Chapter 6: Divorce

In leaving the moorland of general principles for the fields of particular problems it will be convenient to group sex natures under three heads: (1) the normal or hetero-sexual, (2) the invert or homo-sexual, and (3) the neuter or sexless. It is necessary only to add that it will not be possible to deal in more than the merest outline with any of these important questions.

The most prominent of the problems concerned with the normal group is that of divorce. The problem arises because on the one hand there is a sense that marriage ought to be a permanent state, while on the other, there are many human exigences which go to break up particular marriages. Separation, without permission to re-marry, is of course an admitted remedy. But the question then arises whether parties so separated will continue to live as celibates; and as it appears certain that the vast majority will not, we have to ask whether it is better to legalise the fresh unions which are formed, or to permit adultery.

Every modern State has wrestled with this problem, and for the most part ineffectually. Where there is no divorce, as in England before 1857,[10] or among the poorer classes who cannot afford divorce, irregular unions and prostitution undoubtedly flourish. Where a compromise is introduced, the permanence of marriage, and therefore of the home, becomes correspondingly impaired, while there are left a number of unhappy cases for which divorce is not allowed.[11] The English civil law is particularly unhappy in its compromise. It is based on the Protestant interpretation of the passage in St. Matthew already mentioned, namely that divorce is permissible where adultery has occurred, and it goes on to make it easier for the husband to sue for divorce when the wife has committed adultery than for the wife to do so in the reverse circumstances. Hence it places a premium on adultery, and exaggerates its importance as regards other sins. It deliberately incites an unhappy wife to commit adultery in order to obtain relief—she can usually evade the vigilance of the King’s Proctor—and it singles out adultery as a worse sin than, let us say, cruelty or habitual drunkenness, for which divorce is not at present obtainable. In fact it is difficult to find any logical or moral defence for the English law as it stands.

Let us first see how far the popular critics of the Catholic doctrine of indissoluble marriage are wrong. They regard marriage as simply a contract, from which it follows that divorce should be obtained by mutual consent, or even on the application of one of the parties. But this ignores, among other things, one vital natural law. Marriage begets parenthood, and between the parents of the same child there is a definite and permanent relationship. No Act of Parliament can make men and women cease to be the parents of their own children. Nor, even in childless marriages, is the sense of permanence an artificial convention which can be abolished by the decree of a court. The deeper the love, the more permanent must its nature tend to be. Love is not a contract; it is a spiritual bond.
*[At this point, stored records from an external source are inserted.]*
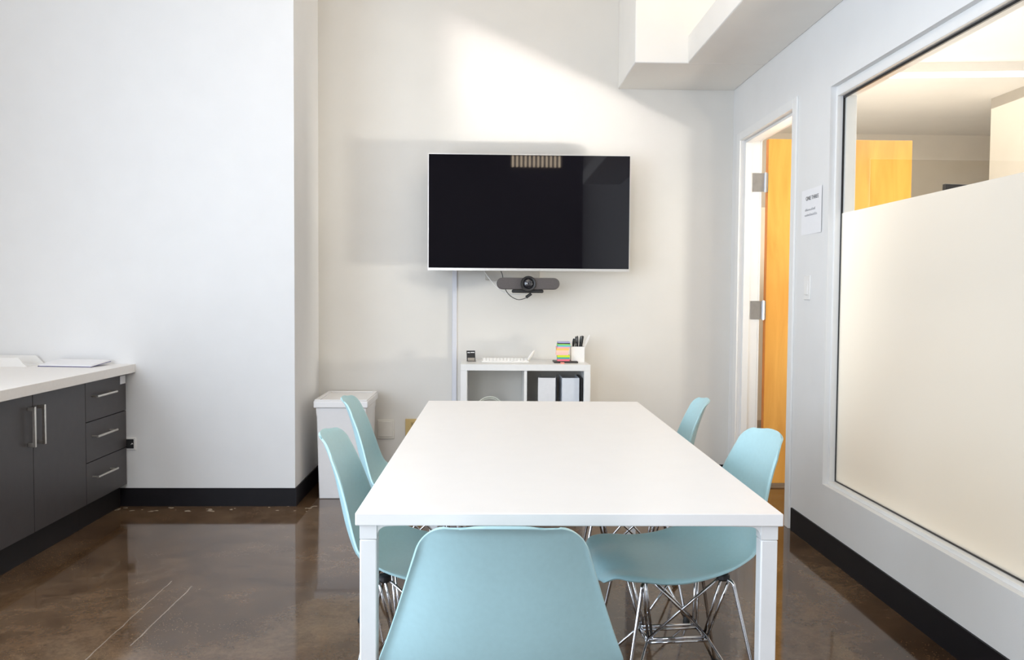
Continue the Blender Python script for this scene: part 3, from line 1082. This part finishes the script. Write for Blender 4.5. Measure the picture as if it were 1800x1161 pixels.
# black notebook under the sticky notes, phone in front of it
nb = tag(B('notebook', 0.412, 0.560, 5.23, 5.36, KZ, KZ + 0.010, mat('notebook_black', (0.03, 0.026, 0.024), 0.45), bevel=0.002), 'flat black notebook under the coloured sticky pads on the shelf', 'notebook')
fl = tag(B('flag_marker', 0.450, 0.472, 5.185, 5.228, KZ, KZ + 0.007, mat('flag_coral', (0.85, 0.30, 0.24), 0.5), bevel=0.001), 'coral page flag lying in front of the black notebook', 'page flag')
pads = [
    ((0.90, 0.20, 0.26), 0.014, 0.0, 'coral red sticky pad at the bottom of the stack'),
    ((0.02, 0.42, 0.40), 0.009, 0.0, 'teal sticky pad above the coral one near the stack bottom'),
    ((0.62, 0.75, 0.03), 0.014, 0.0, 'yellow-green sticky pad under the grey gap in the stack'),
    ((0.90, 0.55, 0.50), 0.017, -0.008, 'thick pale pink sticky pad in the middle of the stack'),
    ((0.95, 0.62, 0.48), 0.013, -0.006, 'peach sticky pad right above the thick pale pink one'),
    ((0.95, 0.58, 0.16), 0.012, -0.005, 'orange sticky pad in the upper half of the stack'),
    ((0.95, 0.40, 0.45), 0.010, -0.003, 'bright pink sticky pad just above the orange one'),
    ((0.10, 0.55, 0.68), 0.008, 0.001, 'blue sticky pad below the light green one near the stack top'),
    ((0.28, 0.68, 0.16), 0.009, 0.001, 'light green sticky pad near the top of the stack'),
    ((0.035, 0.03, 0.03), 0.006, 0.002, 'black sticky pad second from the top of the stack'),
    ((0.42, 0.42, 0.72), 0.006, 0.002, 'lavender sticky pad on top of the stack'),
]
z = KZ + 0.010
for i, (c, hgt, dx, lab) in enumerate(pads):
    o = B('sticky_pad', -0.038, 0.038, -0.038, 0.038, 0, hgt - 0.0004, mat('pad_%d' % i, c, 0.7, noise=0.05, scale=300, stretch=(1, 1, 30)))
    o.location = (0.474 + dx, 5.30, z)
    o.rotation_euler = (0, 0, R(random.uniform(-4, 4)))
    tag(o, lab, 'sticky note', 'coloured sticky pads on the shelf')
    z += hgt

PCX, PCY = 0.560, 5.41
pc = thing('pen_cup', 'square white pen cup holding black pens on the shelf top', 'pen cup', (PCX + 0.004, PCY - 0.075, KZ))
bm = bmesh.new()
s_, hc, tk = 0.0415, 0.098, 0.003
box(bm, -s_, s_, -s_, -s_ + tk, 0, hc)
box(bm, -s_, s_, s_ - tk, s_, 0, hc)
box(bm, -s_, -s_ + tk, -s_ + tk, s_ - tk, 0, hc)
box(bm, s_ - tk, s_, -s_ + tk, s_ - tk, 0, hc)
box(bm, -s_ + tk, s_ - tk, -s_ + tk, s_ - tk, 0, 0.004)
obj('cup', bm, WHITEP, pc)
pens = [(-0.028, 0.0, 0.012, 0.0, 0.142, 0.0060, 'leftmost black pen, shortest and thickest one in the white cup'),
        (-0.016, -0.012, 0.010, -0.002, 0.156, 0.0040, 'black pen leaning right of the shortest pen in the cup'),
        (-0.004, 0.010, 0.010, 0.0, 0.158, 0.0042, 'black pen left of the middle in the white cup'),
        (0.004, -0.014, -0.006, 0.004, 0.155, 0.0046, 'black pen at the middle of the white cup, leaning left'),
        (0.012, 0.012, 0.020, 0.0, 0.157, 0.0042, 'black pen right of the middle, leaning right in the white cup'),
        (0.016, -0.006, 0.024, 0.0, 0.160, 0.0042, 'black pen second from the right in the white cup'),
        (0.024, 0.004, 0.022, -0.004, 0.158, 0.0044, 'rightmost black pen in the white cup')]
for (x, y, lx, ly, L_, r_, lab) in pens:
    p = thing('pen', lab, 'pen', (pc.location.x + x - lx * 0.4, pc.location.y + y, KZ + 0.0045), group='black pens in the cup')
    bm = bmesh.new()
    top = Vector((lx, ly, L_))
    tube(bm, [(0, 0, 0), top * 0.08, top * 0.70], [0.0015, r_ * 0.9, r_ * 0.9], 10)
    obj('barrel', bm, BLACKP, p, smooth='auto')
    bm = bmesh.new()
    tube(bm, [top * 0.70, top * 0.72, top * 0.97, top], [r_, r_ * 1.15, r_ * 1.15, r_ * 0.6], 10)
    cp = obj('cap', bm, BLACKP, p, smooth='auto')
    bm = bmesh.new()
    side = Vector((-r_ * 1.35, -r_ * 0.8, 0))
    tube(bm, [top * 0.96 + side * 0.8, top * 0.94 + side, top * 0.76 + side], 0.0012, 6)
    obj('clip', bm, STEEL, cp, smooth=True)
rl = thing('letter_opener', 'translucent white plastic blade leaning out to the right of the pen cup', 'letter opener', (pc.location.x + 0.004, pc.location.y + 0.024, KZ + 0.005))
bm = bmesh.new()
prism(bm, [(-0.006, 0.0), (0.008, 0.0), (0.068, 0.128), (0.078, 0.160), (0.074, 0.166), (0.062, 0.148), (0.050, 0.128)], 'Y', -0.0012, 0.0012)
obj('blade', bm, WHITEP, rl, bevel=0.0004)

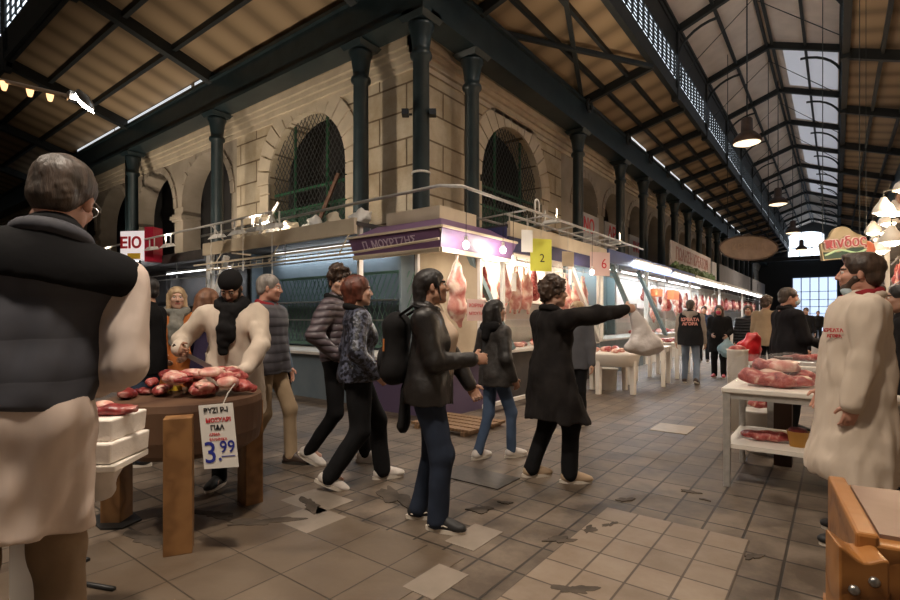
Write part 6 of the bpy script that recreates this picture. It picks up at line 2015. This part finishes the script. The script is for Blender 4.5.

It is impossible, I contend, to think of a normally healthy marriage without realizing that both the man and woman naturally enter into it with the assumption that it will be a permanent relationship. The possibility of a family, the break-up of the maiden life—even the furnishing of a home, is evidence of a strong probability in the minds of the parties that the step which is being taken is something more than a temporary contract. Indeed, the marriage is only temporary if unhappiness arises. Men and women marry because they want to enter into as permanent a relationship as possible; they enter into it because, as they say, they wish to “settle down.” The natural desire of man is that marriage should be permanent.

A reversion to free love would be more than the undoing of the evolution from animal to man. It would completely change the basis of human society. And in proportion as any divorce law encourages the conception of a temporary contract this dangerous instability of home-life is threatened. Americans sometimes describe their own laws as approaching the “ideal.” “The question will soon be,” wrote a journalist describing the American “smart set,” “who is to be your husband next year?”—or, “Has your last season’s wife re-married yet?” This is of course an exaggeration; but it is a warning as to logical developments.

In fact, divorce tends to create itself. Divorce is only applied for where the marriage is unhappy. A fair proportion of unhappy marriages arise because they have been hastily entered into; with due inquiry many of them could have been prevented. But the easier divorce is to obtain, the more incentive will be given to enter into these hasty marriages—the type of union which so often gives rise to divorce.